Locate each line of the material that contains "wlev", then return it.
>> start
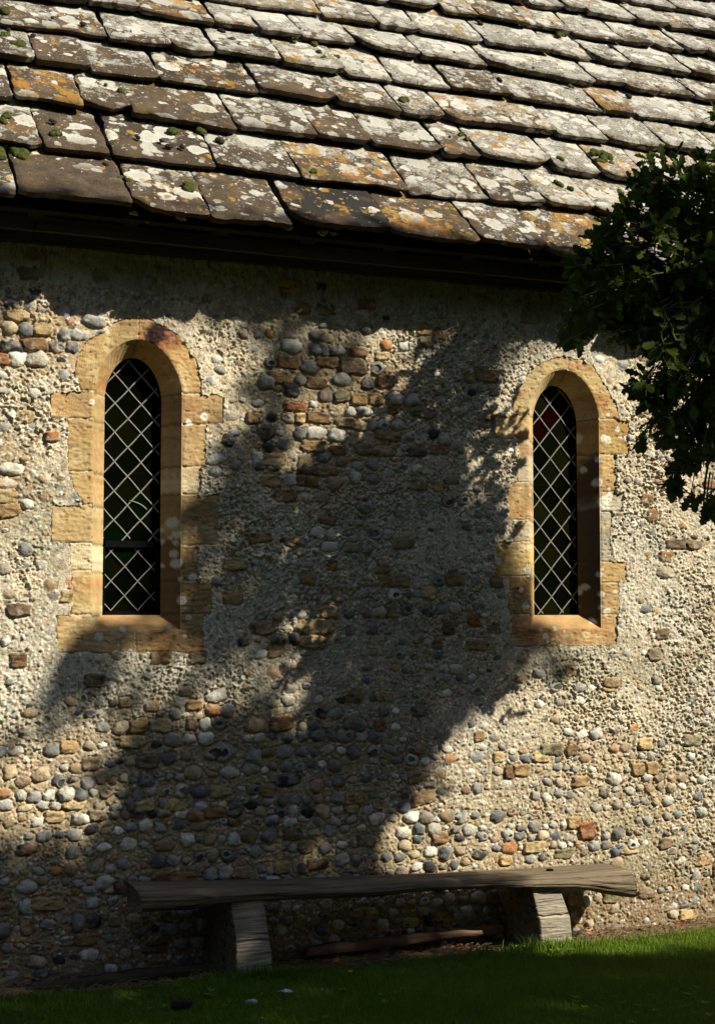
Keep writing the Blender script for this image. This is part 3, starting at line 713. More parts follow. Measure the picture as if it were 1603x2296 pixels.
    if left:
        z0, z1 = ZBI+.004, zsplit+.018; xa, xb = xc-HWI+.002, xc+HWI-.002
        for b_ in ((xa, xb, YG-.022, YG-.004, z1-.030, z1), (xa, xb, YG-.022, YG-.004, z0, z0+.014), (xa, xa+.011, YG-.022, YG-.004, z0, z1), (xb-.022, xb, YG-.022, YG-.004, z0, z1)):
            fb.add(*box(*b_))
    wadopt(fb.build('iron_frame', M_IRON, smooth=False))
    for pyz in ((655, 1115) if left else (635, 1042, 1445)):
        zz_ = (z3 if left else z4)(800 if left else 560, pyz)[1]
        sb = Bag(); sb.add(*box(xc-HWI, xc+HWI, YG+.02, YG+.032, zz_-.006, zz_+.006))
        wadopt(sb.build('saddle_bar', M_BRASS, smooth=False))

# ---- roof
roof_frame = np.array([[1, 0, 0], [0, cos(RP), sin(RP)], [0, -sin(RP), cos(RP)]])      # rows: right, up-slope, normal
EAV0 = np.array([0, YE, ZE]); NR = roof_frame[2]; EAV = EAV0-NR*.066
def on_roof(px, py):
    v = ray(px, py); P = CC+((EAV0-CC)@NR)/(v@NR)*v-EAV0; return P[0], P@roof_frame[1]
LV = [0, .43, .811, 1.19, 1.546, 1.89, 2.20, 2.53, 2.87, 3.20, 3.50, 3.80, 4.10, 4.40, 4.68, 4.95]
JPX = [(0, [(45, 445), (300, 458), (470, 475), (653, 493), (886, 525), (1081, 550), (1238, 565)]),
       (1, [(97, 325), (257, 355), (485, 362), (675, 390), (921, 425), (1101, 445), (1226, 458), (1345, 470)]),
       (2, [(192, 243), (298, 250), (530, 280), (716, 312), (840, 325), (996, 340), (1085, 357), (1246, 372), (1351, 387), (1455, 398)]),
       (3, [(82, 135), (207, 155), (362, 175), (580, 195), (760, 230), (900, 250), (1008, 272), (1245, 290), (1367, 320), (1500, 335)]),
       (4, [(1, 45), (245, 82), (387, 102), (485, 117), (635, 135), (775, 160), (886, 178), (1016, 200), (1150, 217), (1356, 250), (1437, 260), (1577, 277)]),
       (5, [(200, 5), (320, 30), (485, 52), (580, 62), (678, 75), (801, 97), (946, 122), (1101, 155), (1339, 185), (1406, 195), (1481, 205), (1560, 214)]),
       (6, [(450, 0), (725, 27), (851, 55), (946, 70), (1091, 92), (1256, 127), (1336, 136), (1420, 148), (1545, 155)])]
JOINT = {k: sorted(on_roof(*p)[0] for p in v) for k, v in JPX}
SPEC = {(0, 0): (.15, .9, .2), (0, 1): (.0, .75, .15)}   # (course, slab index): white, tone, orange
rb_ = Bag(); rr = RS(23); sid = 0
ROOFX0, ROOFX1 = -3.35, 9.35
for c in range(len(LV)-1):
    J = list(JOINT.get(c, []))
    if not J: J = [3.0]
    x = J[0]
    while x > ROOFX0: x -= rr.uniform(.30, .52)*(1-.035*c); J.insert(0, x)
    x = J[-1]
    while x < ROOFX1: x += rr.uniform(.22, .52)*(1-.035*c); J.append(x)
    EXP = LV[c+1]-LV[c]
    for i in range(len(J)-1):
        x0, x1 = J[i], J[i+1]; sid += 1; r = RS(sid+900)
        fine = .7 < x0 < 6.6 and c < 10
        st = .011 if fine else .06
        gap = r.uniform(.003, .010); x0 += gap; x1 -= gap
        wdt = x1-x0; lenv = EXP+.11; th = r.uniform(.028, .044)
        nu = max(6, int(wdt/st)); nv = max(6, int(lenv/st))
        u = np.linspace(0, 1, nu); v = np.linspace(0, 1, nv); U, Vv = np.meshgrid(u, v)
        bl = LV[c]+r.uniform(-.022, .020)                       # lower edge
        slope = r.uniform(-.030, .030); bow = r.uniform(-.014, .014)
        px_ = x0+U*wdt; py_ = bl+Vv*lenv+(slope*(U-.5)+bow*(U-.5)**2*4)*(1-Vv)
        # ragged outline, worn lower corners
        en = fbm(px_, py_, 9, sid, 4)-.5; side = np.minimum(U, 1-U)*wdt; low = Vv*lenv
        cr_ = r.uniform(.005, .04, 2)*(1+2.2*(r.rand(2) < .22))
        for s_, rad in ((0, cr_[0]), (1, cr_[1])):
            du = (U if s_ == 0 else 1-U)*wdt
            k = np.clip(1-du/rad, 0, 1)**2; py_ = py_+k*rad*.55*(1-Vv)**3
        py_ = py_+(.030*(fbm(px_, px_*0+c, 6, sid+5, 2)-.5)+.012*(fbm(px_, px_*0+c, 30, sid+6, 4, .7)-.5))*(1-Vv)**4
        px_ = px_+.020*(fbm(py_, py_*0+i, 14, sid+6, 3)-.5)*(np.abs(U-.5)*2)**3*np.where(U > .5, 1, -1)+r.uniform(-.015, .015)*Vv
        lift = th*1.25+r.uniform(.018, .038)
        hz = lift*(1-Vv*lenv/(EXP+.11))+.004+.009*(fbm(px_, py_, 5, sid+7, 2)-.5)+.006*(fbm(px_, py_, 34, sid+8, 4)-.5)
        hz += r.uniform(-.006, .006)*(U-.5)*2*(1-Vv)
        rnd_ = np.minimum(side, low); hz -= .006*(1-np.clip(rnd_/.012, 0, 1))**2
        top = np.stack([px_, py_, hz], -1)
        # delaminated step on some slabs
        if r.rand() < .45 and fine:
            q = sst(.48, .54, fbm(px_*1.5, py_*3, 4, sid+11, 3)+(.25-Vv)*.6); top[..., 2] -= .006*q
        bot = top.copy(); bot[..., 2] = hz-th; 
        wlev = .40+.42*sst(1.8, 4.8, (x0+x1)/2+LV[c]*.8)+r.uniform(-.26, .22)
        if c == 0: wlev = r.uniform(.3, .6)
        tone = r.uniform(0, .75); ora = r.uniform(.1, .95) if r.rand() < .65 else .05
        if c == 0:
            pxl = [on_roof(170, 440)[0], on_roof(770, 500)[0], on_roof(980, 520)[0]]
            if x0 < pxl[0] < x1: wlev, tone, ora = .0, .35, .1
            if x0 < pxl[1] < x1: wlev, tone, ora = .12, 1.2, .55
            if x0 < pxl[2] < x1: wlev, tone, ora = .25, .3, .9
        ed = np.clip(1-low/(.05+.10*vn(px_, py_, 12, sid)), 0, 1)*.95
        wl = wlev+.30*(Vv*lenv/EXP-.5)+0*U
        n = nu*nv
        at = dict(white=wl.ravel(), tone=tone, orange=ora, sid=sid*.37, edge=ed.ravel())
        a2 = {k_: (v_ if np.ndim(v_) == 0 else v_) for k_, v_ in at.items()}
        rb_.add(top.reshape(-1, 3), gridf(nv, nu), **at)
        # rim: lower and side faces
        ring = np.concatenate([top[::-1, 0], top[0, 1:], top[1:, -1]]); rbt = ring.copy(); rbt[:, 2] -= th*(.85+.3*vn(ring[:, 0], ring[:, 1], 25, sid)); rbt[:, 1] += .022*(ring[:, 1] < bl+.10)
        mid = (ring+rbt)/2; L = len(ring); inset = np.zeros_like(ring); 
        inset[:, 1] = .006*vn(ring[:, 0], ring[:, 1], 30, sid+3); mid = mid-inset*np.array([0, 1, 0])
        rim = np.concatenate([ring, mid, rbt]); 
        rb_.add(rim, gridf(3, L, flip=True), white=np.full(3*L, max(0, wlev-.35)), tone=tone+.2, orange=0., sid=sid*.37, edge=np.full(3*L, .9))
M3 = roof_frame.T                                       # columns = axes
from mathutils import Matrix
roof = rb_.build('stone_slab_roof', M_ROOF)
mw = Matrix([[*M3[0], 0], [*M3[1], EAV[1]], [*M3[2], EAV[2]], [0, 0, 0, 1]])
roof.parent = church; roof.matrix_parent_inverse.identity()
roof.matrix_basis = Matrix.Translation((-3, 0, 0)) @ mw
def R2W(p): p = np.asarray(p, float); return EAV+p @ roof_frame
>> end
◆ SOLUTION TO THIS EXERCISE ◆
        wlev = .40+.42*sst(1.8, 4.8, (x0+x1)/2+LV[c]*.8)+r.uniform(-.26, .22)
        if c == 0: wlev = r.uniform(.3, .6)
            if x0 < pxl[0] < x1: wlev, tone, ora = .0, .35, .1
            if x0 < pxl[1] < x1: wlev, tone, ora = .12, 1.2, .55
            if x0 < pxl[2] < x1: wlev, tone, ora = .25, .3, .9
        wl = wlev+.30*(Vv*lenv/EXP-.5)+0*U
        rb_.add(rim, gridf(3, L, flip=True), white=np.full(3*L, max(0, wlev-.35)), tone=tone+.2, orange=0., sid=sid*.37, edge=np.full(3*L, .9))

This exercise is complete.